The other thing is - it's easy to find ideas when 8x sales is now considered cheap. Of course, no one knows how long the market will stay crazy, so I have a portfolio of speculative stocks and blow them out at the first sign of market weakness. Then when the market look stable again I get back in.
A Couple Interesting Ideas
Here are a couple of these speculative ideas in Tweet threads. For now they are in my rotating basket but I may end up with them as long term investments.
These are early stage companies and the industries are still being defined. So I'm focused on how these companies can build their moat and enhance their positions in the value chain.
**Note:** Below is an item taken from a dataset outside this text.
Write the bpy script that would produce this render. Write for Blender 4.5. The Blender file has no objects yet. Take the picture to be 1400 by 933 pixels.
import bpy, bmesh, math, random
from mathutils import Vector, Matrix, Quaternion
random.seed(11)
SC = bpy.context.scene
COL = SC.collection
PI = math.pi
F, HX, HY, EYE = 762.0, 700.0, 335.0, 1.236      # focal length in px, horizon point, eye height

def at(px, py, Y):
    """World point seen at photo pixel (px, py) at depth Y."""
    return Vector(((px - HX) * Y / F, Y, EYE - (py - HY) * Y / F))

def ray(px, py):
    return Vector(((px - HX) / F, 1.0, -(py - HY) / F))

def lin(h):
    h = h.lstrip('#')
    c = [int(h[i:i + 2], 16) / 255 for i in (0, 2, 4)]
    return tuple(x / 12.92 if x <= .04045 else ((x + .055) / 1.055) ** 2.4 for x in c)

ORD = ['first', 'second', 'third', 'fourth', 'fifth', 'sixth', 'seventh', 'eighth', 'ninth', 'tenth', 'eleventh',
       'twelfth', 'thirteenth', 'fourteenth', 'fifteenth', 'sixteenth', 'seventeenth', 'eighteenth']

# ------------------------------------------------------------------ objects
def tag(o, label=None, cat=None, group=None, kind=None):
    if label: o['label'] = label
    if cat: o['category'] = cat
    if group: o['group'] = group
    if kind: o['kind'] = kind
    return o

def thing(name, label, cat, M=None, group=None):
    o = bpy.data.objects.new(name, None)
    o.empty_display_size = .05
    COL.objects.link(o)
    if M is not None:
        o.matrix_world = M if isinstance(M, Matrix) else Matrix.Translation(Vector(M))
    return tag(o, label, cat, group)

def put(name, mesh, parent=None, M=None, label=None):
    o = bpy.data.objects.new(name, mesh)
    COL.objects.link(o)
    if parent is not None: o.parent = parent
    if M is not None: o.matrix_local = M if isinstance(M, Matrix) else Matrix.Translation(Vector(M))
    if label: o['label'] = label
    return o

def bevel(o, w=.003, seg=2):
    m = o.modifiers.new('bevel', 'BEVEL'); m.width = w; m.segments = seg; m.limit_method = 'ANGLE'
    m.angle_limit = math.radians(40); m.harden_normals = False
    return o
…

If I sound somewhat negative about them, that is because they are promising enough to worry about.
1) SSPK (Weedmaps)
1/n
— mspacey (@mspacey4415) January 10, 2021
Some takeaways from my DD on Weedmaps $SSPK
- the purchase process was far from smooth
- Weedmaps is like Yelp on consumer side and Square on seller side, but the 2 sides are not necessarily integrated- Consumer experience suffers as a result https://t.co/d6rq8VUIsh
I want to see Weedmaps integrate further into the customer's value chain - especially in terms of payments and logistics. That would help enhance the customer experience as well as erect further barriers to entry. Regulations need to be loosened up (which is likely in this political environment) and give marijuana related companies access to the banking system.
Weedmaps currently does not take any cut of their GMV, and that represents a big upside if regulation allows.
2) TSIA (Latch)
1. waiting for more disclosure from $TSIA / Latch but I like this one so far . one of the more promising SPAC targets IMO
— mspacey (@mspacey4415) January 26, 2021
Latch has a chance to not just be a management platform for building owners, but also a consumer platform for every day use. I want to see them extend functionalities to make renter's life more easier and more convenient. This way LatchOS can be central to residents' lives and perhaps a platform to connect with other services (laundry, elevator, vending machines...etc).
New companies typically some with some niche focus. A small competitive border is easier to defend and dominate than a wide border. This is what LatchOS has done with multi-family apartment buildings. But they are talking about extending that to commercial buildings. I worry that resources might be stretched a little thin here.